Identify and copy all lines of the material where the string "this" is found.

::: Supplied entries

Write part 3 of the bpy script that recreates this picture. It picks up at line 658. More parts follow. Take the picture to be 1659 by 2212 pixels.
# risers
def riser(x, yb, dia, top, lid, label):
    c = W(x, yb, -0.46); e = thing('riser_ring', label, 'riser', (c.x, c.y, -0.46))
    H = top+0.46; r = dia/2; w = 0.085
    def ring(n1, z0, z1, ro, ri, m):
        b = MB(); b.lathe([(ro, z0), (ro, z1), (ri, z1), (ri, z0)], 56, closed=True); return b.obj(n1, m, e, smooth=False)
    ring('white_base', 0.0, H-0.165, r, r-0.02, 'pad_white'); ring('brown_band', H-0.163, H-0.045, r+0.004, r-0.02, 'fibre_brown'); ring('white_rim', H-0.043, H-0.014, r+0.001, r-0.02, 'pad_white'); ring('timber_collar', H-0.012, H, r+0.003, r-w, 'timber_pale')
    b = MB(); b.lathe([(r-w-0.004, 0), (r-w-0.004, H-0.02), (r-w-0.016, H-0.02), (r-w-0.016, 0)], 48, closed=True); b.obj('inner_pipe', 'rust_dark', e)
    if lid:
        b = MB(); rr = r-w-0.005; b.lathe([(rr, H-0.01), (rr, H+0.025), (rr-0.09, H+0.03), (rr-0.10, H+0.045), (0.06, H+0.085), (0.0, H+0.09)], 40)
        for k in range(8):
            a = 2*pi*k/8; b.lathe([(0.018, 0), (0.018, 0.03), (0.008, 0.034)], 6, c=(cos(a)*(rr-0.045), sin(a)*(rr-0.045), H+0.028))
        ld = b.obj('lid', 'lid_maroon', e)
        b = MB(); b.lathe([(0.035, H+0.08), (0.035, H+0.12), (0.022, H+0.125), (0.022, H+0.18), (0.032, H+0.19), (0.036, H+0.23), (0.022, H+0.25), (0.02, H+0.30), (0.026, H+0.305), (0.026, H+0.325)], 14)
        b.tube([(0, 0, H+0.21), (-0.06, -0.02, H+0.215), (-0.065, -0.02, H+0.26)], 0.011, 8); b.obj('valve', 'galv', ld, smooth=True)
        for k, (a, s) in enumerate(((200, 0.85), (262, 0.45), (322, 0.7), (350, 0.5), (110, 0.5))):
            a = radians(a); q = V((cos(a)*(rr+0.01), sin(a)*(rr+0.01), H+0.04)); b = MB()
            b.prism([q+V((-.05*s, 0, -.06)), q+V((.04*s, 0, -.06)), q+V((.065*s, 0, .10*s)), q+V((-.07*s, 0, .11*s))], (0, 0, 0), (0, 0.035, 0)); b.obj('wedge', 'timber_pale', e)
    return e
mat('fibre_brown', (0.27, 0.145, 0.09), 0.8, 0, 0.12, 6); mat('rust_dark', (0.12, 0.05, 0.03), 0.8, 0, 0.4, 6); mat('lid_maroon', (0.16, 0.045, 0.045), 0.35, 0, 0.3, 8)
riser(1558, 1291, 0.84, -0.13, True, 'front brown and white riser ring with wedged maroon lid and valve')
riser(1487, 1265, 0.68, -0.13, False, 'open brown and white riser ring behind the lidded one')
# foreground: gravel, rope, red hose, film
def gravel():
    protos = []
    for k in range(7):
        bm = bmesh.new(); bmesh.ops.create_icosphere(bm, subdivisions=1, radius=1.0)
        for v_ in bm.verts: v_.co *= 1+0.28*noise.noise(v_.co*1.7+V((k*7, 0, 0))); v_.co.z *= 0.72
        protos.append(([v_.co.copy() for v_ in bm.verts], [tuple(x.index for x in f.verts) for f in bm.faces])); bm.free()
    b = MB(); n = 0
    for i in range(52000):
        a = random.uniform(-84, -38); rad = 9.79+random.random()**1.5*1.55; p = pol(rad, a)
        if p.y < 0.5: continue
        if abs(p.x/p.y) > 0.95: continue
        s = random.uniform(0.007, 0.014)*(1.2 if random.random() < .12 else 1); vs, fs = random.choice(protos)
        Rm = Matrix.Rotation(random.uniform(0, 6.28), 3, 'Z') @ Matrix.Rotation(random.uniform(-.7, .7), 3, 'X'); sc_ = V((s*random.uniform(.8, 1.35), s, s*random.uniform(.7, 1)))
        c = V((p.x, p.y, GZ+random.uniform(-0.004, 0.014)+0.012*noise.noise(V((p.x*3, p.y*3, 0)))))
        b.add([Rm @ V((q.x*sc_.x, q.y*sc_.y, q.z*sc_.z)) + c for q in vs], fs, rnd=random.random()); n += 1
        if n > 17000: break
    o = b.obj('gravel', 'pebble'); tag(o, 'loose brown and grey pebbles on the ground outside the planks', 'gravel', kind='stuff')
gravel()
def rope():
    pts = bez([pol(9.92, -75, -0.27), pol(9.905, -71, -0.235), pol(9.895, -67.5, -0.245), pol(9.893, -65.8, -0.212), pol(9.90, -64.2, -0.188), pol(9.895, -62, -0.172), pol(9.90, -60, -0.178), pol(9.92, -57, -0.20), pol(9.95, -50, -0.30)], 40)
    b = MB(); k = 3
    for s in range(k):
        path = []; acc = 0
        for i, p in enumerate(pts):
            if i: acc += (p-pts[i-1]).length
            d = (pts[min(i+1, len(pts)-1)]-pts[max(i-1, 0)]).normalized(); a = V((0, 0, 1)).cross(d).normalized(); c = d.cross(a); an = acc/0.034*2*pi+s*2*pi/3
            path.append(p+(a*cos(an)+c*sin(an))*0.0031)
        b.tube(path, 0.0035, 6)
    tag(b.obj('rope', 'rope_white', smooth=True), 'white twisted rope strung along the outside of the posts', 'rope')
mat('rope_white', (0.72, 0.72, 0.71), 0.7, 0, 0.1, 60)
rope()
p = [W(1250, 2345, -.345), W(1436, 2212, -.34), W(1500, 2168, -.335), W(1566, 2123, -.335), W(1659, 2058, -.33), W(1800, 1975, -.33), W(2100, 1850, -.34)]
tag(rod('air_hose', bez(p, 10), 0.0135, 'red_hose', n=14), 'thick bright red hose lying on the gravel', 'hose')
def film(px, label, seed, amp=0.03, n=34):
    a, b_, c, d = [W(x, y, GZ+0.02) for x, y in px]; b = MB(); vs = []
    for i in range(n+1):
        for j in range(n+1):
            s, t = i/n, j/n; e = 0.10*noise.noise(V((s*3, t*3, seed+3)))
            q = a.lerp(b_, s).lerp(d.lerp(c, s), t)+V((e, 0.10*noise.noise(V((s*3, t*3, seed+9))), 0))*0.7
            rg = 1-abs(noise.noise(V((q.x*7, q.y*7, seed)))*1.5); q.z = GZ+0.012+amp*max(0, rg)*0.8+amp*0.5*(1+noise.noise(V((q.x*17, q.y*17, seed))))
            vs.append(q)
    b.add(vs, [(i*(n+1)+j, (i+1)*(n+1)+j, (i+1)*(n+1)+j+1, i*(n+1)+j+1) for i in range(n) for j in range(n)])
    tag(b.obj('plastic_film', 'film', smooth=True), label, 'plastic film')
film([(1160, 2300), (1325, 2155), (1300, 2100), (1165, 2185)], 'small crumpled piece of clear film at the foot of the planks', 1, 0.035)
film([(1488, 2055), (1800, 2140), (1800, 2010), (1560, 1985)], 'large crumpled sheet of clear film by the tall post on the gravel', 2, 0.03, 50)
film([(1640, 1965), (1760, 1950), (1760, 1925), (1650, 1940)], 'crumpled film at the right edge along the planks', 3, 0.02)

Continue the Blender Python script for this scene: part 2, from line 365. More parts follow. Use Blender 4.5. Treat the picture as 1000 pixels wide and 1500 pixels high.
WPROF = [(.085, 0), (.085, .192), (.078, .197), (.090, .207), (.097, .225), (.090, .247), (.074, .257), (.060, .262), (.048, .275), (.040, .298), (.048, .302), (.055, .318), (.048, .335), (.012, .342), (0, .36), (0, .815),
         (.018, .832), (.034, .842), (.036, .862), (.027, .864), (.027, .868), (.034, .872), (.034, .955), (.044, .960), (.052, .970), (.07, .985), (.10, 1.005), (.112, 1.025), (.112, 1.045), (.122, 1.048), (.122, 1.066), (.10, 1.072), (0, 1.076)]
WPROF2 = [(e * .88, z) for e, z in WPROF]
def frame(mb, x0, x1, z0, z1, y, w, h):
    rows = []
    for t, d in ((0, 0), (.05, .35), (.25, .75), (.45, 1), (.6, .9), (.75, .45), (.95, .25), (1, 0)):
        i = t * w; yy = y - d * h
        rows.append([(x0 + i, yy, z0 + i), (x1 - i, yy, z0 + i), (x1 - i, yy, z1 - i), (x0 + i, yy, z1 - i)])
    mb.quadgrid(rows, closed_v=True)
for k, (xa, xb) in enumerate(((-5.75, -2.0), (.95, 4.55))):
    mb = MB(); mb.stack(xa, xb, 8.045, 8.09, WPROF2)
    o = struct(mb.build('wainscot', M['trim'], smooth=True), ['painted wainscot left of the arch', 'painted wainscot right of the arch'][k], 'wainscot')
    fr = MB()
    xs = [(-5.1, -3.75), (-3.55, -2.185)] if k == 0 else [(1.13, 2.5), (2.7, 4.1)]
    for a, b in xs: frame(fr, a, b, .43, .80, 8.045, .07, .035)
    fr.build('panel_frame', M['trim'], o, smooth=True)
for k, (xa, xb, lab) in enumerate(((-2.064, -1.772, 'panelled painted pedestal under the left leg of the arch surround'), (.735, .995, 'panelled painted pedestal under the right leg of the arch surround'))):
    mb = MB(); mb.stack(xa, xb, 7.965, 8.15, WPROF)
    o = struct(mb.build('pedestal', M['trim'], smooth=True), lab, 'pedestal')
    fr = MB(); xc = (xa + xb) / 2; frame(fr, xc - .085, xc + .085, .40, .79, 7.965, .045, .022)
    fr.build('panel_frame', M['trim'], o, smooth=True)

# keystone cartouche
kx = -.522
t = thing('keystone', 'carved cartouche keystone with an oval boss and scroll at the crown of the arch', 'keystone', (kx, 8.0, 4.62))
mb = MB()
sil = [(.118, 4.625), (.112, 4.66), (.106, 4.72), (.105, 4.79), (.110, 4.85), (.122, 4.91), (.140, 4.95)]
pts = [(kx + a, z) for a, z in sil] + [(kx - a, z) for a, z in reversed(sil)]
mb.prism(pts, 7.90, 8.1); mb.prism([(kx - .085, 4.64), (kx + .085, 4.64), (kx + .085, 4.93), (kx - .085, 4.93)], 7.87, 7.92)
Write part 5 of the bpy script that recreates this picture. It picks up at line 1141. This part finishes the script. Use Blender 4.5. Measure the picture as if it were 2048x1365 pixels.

::::::

The solution ->
Write part 3 of the bpy script that recreates this picture. It picks up at line 658. More parts follow. Take the picture to be 1659 by 2212 pixels.
Continue the Blender Python script for this scene: part 2, from line 365. More parts follow. Use Blender 4.5. Treat the picture as 1000 pixels wide and 1500 pixels high.
Write part 5 of the bpy script that recreates this picture. It picks up at line 1141. This part finishes the script. Use Blender 4.5. Measure the picture as if it were 2048x1365 pixels.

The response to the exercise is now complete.